Понятно, что в середине ХХ века эта доктрина не только перестала соответствовать интересам и потребностям развития Советского Союза, но и начала представлять непосредственную угрозу его безопасности.
Сталин – сугубый рассудительный практик – все это прекрасно понимал и осознавал необходимость перемен, которые, по существу, должны были означать полный отказ Советского Союза от доктрины марксизма-ленинизма.
Проблема была в том, что Сталин, стремясь в послереволюционном безвременье и смуте опереться на чей-то незыблемый авторитет, сам превратил ленинизм в ортодоксальную религию, а Ленину воздвиг золотой храм. В поклонение Ильичу с готовностью включились партия и весь народ. Они также нуждались в жизненной опоре, боясь оставаться без могущественного покровителя, пусть и иллюзорного, один на один с враждебным миром.
В этой новой религии Сталин занял место живого апостола коммунизма, верховного жреца храма Ленина. Ревниво охраняя учение Ильича, Сталин приучил народ и партию к тому, что любое сомнение в постулатах ленинизма есть страшнейший грех и тягчайшее уголовное преступление. Отступление от ленинских норм сделалось главной формой большевистской анафемы.

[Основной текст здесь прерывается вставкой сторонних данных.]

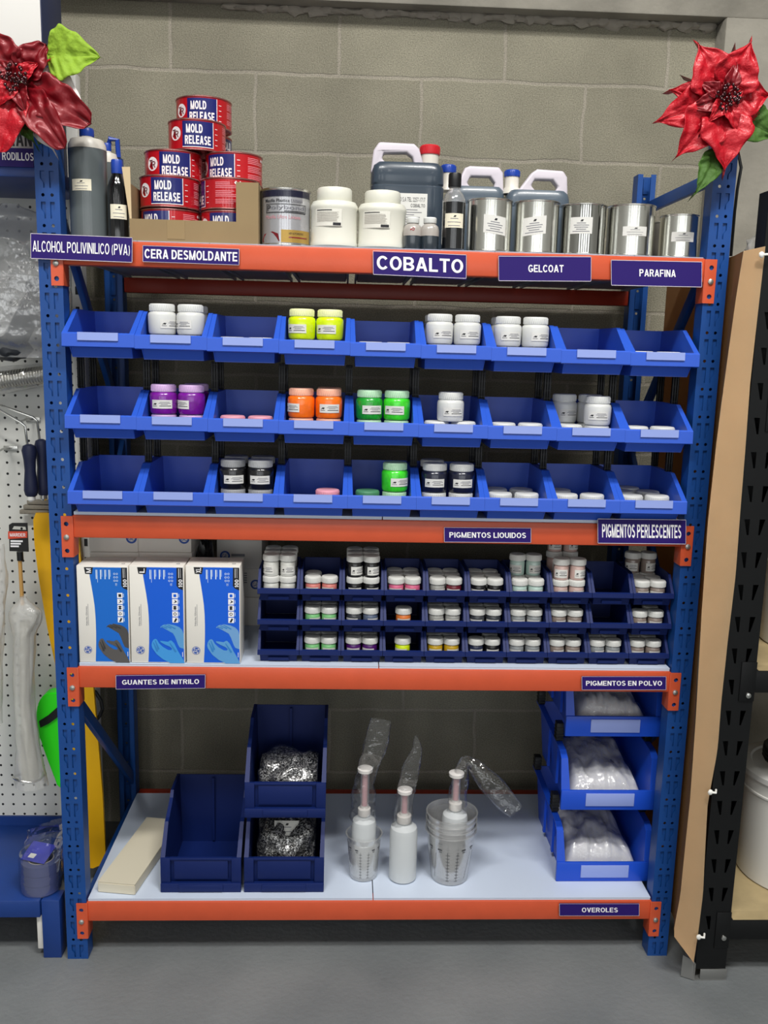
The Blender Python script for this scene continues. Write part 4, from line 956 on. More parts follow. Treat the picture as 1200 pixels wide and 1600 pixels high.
# lying boxes stacked behind
def lying(u0, u1, yf, n, where, d=.2, hh=.0772, m0=BOXW):
    for k in range(n):
        a = at(u0, 900, yf); c_ = at(u1, 900, yf); w = c_.x-a.x; z0 = SZ[1]+.0003+k*(hh+.0006)
        o = ['lowest', 'second', 'third', 'topmost'][k]
        a.x = max(a.x, .0475)
        t = thing('glove_box', f'{o} white glove box of the lying stack {where}', 'box', (a.x+(.002 if k == 2 else 0), yf+(.004*(k % 2)), z0), 0, 'lying glove boxes')
        m = MB(); m.box(0, w, 0, d, 0, hh, .0015); m.build('box_body', m0, t)
        m = MB(); P = plane(-.0005); m.i = 0; m.disc(w*(.18 if k % 2 == 0 else .87), hh*.45, hh*.17, P, 18, hh*.11); m.text('GE', w*(.18 if k % 2 == 0 else .87)-hh*.09, w*(.18 if k % 2 == 0 else .87)+hh*.09, hh*.38, hh*.52, P, .01)
        m.i = 1
        if k % 2 == 0: m.rect(w*.32, w*.62, hh*.43, hh*.52, P)
        else:
            for q in range(5): m.rect(w*.18, w*.68, hh*(.5+.08*q), hh*(.54+.08*q), P)
        m.build('side_print', [LOGO, INKG], t, rec=False)
lying(136, 212, .135, 4, 'behind the M box'); lying(215, 299, .14, 4, 'behind the L box')
lying(338, 408, .30, 4, 'at the back beside the XL box')
t = thing('black_pouch', 'dark crumpled plastic pouch behind the XL glove box', 'pouch', (at(318, 900, .17).x, .2, SZ[1]))
m = MB(); m.blob((0, 0, .13), (.03, .03, .125), .25, 3, 4, 4); m.build('pouch_body', mat('dark_film', '17181b', .25), t)

# ================================================================== bottom shelf
Z0 = SZ[0]
# flat carton: lies at a slant
fl, fr, bl = at(153, 1394, Z=Z0), at(211, 1399, Z=Z0), at(230, 1291, Z=Z0)
t = thing('flat_carton', 'long flat cream cardboard box lying at left end of the bottom shelf', 'box', fl)
ex = (fr-fl); ey = (bl-fl); ex.z = ey.z = 0; hh = .026
q = [Vector((0, 0, .0005)), ex+Vector((0, 0, .0005)), ex+ey+Vector((0, 0, .0005)), ey+Vector((0, 0, .0005))]
m = MB(); m.sheet(q, hh, (0, 0, 1)); bmesh.ops.bevel(m.bm, geom=m.bm.edges[:], offset=.0015, segments=2, affect='EDGES'); m.build('carton_body', mat('cream_card', 'd5cdb8', .6), t)
m = MB(); m.sheet([p+Vector((0, 0, hh+.0008))-ex*.0 for p in (q[0]+ey*.003, q[1]+ey*.003, q[2]-ey*.003, q[3]-ey*.003)], .0008, (0, 0, 1)); m.build('lid_panel', mat('cream_card', 'd5cdb8', .6), t)
# dark stack bins
def sbin(x, z, label): return make_bin('stack', (x, .034, z), label, 'dark stacking bins')
xa = (.219+.428)/2; xb = .5285
sbin(xa, Z0+.0003, 'empty dark navy stacking bin next to the flat cream box'); sbin(xb, Z0+.0003, 'dark navy stacking bin below another, holding a labelled bag of flakes'); sbin(xb+.002, Z0+.2005, 'dark navy stacking bin on top of another, with slumped bag of flakes')
def flakebag(loc, r, seed, label, paperlab):
    t = thing('flake_bag', label, 'bag', loc, 0, 'bags of silver flakes')
    m = MB(); m.blob((0, 0, r[2]*.8), r, .3, 1.8, 4, seed, flat=.002, pw=.8, lim=(.074, .076)); m.build('flakes', FLAKE, t, ang=180)
    m = MB(); m.blob((0, 0, r[2]*.8), (r[0]+.003, r[1]+.003, r[2]+.004), .3, 1.8, 4, seed, flat=.0006, pw=.8, lim=(.077, .079)); m.build('bag_film', film('flake_wrap', .02, .5, .08, wr=70), t, ang=180)
    if paperlab: m = MB(); paper(m, lambda e: (lambda x, z: (x, -r[1]*.66+z*.7-e, r[2]*1.25+z*.8)), -.03, .032, 0, .042, 2, 3); m.build('label', PM, t, (0, 0, .008), rec=False)
    return t
flakebag((xb, .134, Z0+.0076), (.078, .080, .078), 3, 'clear bag of silver flakes with white label in the lower navy bin', True)
flakebag((xb+.004, .134, Z0+.2080), (.082, .078, .060), 8, 'clear bag of silver flakes slumped in the upper navy bin', False)
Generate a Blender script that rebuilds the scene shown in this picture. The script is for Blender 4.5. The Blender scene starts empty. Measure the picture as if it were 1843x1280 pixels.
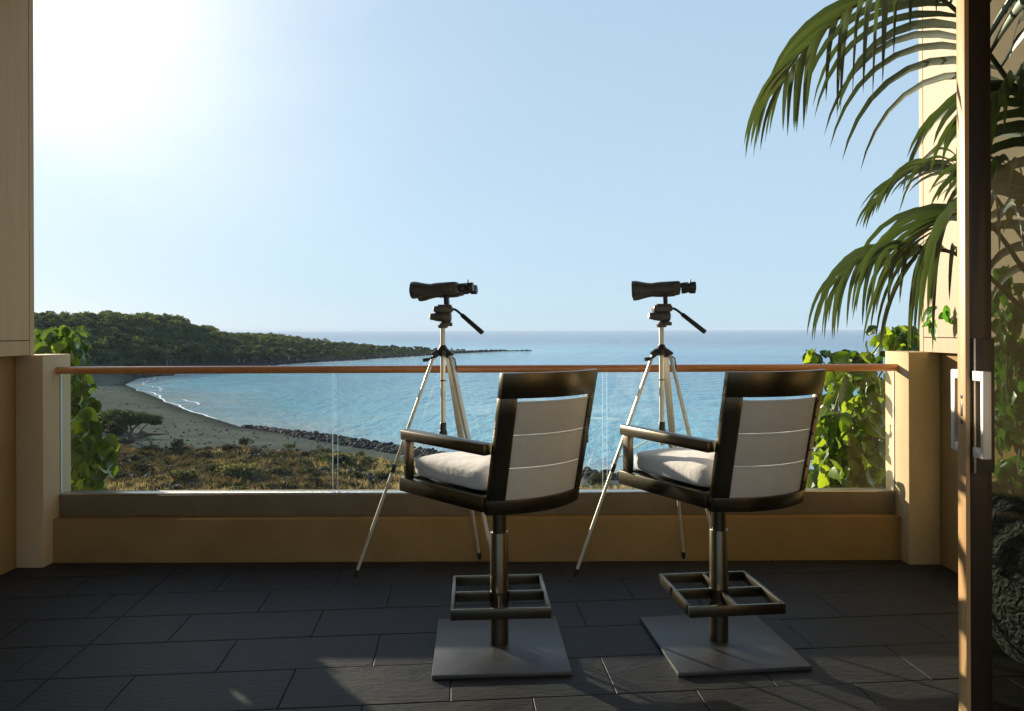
import bpy, bmesh, math, random
import numpy as np
from mathutils import Vector, Matrix, Quaternion, noise as mnoise

random.seed(11)
RNG = np.random.default_rng(11)
scn = bpy.context.scene
C = scn.collection
R = math.radians

# ------------------------------------------------------------------ camera, sky, sun, exposure
F = 1290.0                 # focal length in photo pixels (photo 1843 wide)
EYE = 1.30                 # eye height above the balcony floor
HOR = 594.0                # horizon row in the photo
SEA = -14.0

cam_d = bpy.data.cameras.new("camera")
cam_d.sensor_width = 36.0
cam_d.lens = 36.0 * F / 1843.0
cam_d.shift_y = -(640.0 - HOR) / 1843.0
cam_d.clip_start = 0.05
cam_d.clip_end = 60000.0
cam = bpy.data.objects.new("camera", cam_d)
cam.location = (0, 0, EYE)
cam.rotation_euler = (R(90), 0, 0)
cam.rotation_euler = (Matrix.Rotation(R(90), 4, 'X') @ Matrix.Rotation(R(-0.2), 4, 'Z')).to_euler()
C.objects.link(cam)
scn.camera = cam

SUN_AZ = math.atan(0.97)                     # left of +Y
SUN_EL = math.atan(0.30 * math.cos(SUN_AZ))
sun_dir = Vector((-math.sin(SUN_AZ) * math.cos(SUN_EL), math.cos(SUN_AZ) * math.cos(SUN_EL), math.sin(SUN_EL)))

world = bpy.data.worlds.new("World")
scn.world = world
world.use_nodes = True
wn = world.node_tree.nodes
wl = world.node_tree.links
for n in list(wn):
    wn.remove(n)
sky = wn.new("ShaderNodeTexSky")
sky.sky_type = 'NISHITA'
sky.sun_disc = False
sky.sun_elevation = SUN_EL
sky.sun_rotation = -SUN_AZ
sky.altitude = 10
sky.air_density = 1.0
sky.dust_density = 0.3
sky.ozone_density = 3.0
bg = wn.new("ShaderNodeBackground")
bg.inputs['Strength'].default_value = 0.10
wo = wn.new("ShaderNodeOutputWorld")
tcw = wn.new("ShaderNodeTexCoord")
sep = wn.new("ShaderNodeSeparateXYZ")
wl.new(tcw.outputs['Generated'], sep.inputs[0])


def wmath(op, a, b=None, c=None):
    n = wn.new("ShaderNodeMath")
    n.operation = op
    for i, x in enumerate((a, b, c)):
        if x is None:
            continue
        if isinstance(x, (int, float)):
            n.inputs[i].default_value = x
        else:
            wl.new(x, n.inputs[i])
    return n.outputs[0]


# pale blue hazy daylight sky: the Nishita sky under a thin even veil, paler towards the horizon
veil = wn.new("ShaderNodeValToRGB")
el = veil.color_ramp.elements
while len(el) < 4:
    el.new(0.5)
for e_, (p_, c_) in zip(el, ((0.0, (0.60, 0.81, 0.97)), (0.14, (0.58, 0.79, 0.965)), (0.45, (0.50, 0.69, 0.90)), (1.0, (0.26, 0.43, 0.75)))):
    e_.position = p_
    e_.color = (*c_, 1)
wl.new(wmath('MAXIMUM', sep.outputs['Z'], 0.0), veil.inputs['Fac'])
vs = wn.new("ShaderNodeVectorMath")
vs.operation = 'SCALE'
vs.inputs['Scale'].default_value = 5.0
wl.new(veil.outputs['Color'], vs.inputs[0])
ns = wn.new("ShaderNodeVectorMath")
ns.operation = 'SCALE'
ns.inputs['Scale'].default_value = 0.08
wl.new(sky.outputs['Color'], ns.inputs[0])
sm = wn.new("ShaderNodeVectorMath")
sm.operation = 'ADD'
wl.new(vs.outputs[0], sm.inputs[0])
wl.new(ns.outputs[0], sm.inputs[1])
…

Сталин и сам превратился в заложника этой системы. После войны, в новых исторических условиях, он не мог сказать людям, что коммунизм, по выражению Рональда Рейгана, «пора списать, как печальную и неестественную главу в истории человечества». Такая правда звучала бы в устах Сталина демоническим святотатством, способным полностью дезинтегрировать сознание народа.
Будучи ответственным человеком, сделать этого Сталин, конечно, не мог.
Впрочем, он то и дело как бы невольно проговаривался, постепенно подводя страну к осознанию этой правды, стремясь подвигнуть народ к критическому восприятию действительности. Например, в своих лекциях «Об основах ленинизма» Сталин заявлял:
...
Маркс и Энгельс подвизались в период предреволюционный, когда не было еще развитого империализма, в период подготовки пролетариата к революции… Ленин же, ученик Маркса и Энгельса, подвизался в период развитого империализма, в период развертывающейся пролетарской революции.
Таким образом, Сталин прямо указывал на привходящий, зависимый от исторических условий характер как марксизма, так и ленинизма, на необходимость поиска новых, созвучных эпохе путей борьбы за социально здоровое общество.
Примерно ту же мысль проводил Сталин в знаменитой дискуссии по вопросу языкознания. В статье «Относительно марксизма в языкознании» он, в частности, утверждал:
...
Со времени смерти Пушкина прошло свыше ста лет. За это время ликвидированы в России феодальный строй, капиталистический строй и возник новый, социалистический базис с его новой надстройкой. Однако если взять, например, русский язык, то он за этот большой промежуток времени не претерпел какой-либо ломки, и современный русский язык по своей структуре мало чем отличается от языка Пушкина.
…нельзя считать язык надстройкой над базисом, смешивать язык с надстройкой – значит допускать серьезную ошибку.
Убежден, что Сталин вообще включился в дискуссию о языкознании только для того, чтобы показать подчиненную, функциональную роль общественно-политической системы, в том числе социализма, по отношению к главной постоянной величине – России и ее народу.
Показательна также фраза, брошенная Сталиным после потери Минска летом 1941 года: «Ленин оставил нам в наследство пролетарское государство, а мы его просрали». Эти слова вовсе не являлись признанием со стороны Сталина военного поражения в начавшейся войне, они означали, что исторический шанс создать принципиально новое общество людей на базе марксистско-ленинского учения бесповоротно упущен, а «пролетарскому государству» в России пришел конец.
Новая реальность и положение СССР
Еще перед началом Великой Отечественной войны Сталин принял ряд решений, немыслимых для большевистского периода развития Советского Союза. Из внешнеполитической доктрины СССР были исключены положения первой Советской Конституции, декларировавшие принципы враждебности Советского государства всему остальному миру, всему небольшевистскому миропорядку.